The coming information explosion as hundreds of millions more children spend more time in school across the developing world and South Asia, and as ever cheaper technology allows more and more people to connect to the internet means that more and more people are going to be better informed, better able to learn new methods of solving problems.
The Malthusian mindset assumes that the natural direction of everything is wrong: that left to themselves people will act destructively. That may be true in some circumstances, but not when it comes to environmental policy in the twenty first century. Our economy is becoming greener as our technology develops; that was not true one hundred years ago, but it is today. Greens don’t have to fight the natural tendency of things today; if anything, good environmental policy involves greasing the skids, to make it easier for people to do the things they like and for technological change to restructure the way we live.
Whether these kinds of benign, easy changes will entirely solve the climate problem is not something anybody can know today.

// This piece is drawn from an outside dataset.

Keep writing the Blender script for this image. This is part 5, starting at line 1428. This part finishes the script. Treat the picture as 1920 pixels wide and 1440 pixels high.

The climate system is so complex, and the consequences of innovation and development so difficult to predict, that understanding the interaction of the two forces passes the wit of mortal man. Nevertheless it seems clear that intelligent action by individuals, firms and government can take enormous chunks out of this problem without the grim, puritanical and Malthusian approaches of the gloomy greens.
The Malthusian is always grimly swimming against an inexorable tide; today’s greens are in a much better position, if more of them could only see it. They don’t have to fight the tide; they can surf the waves of change.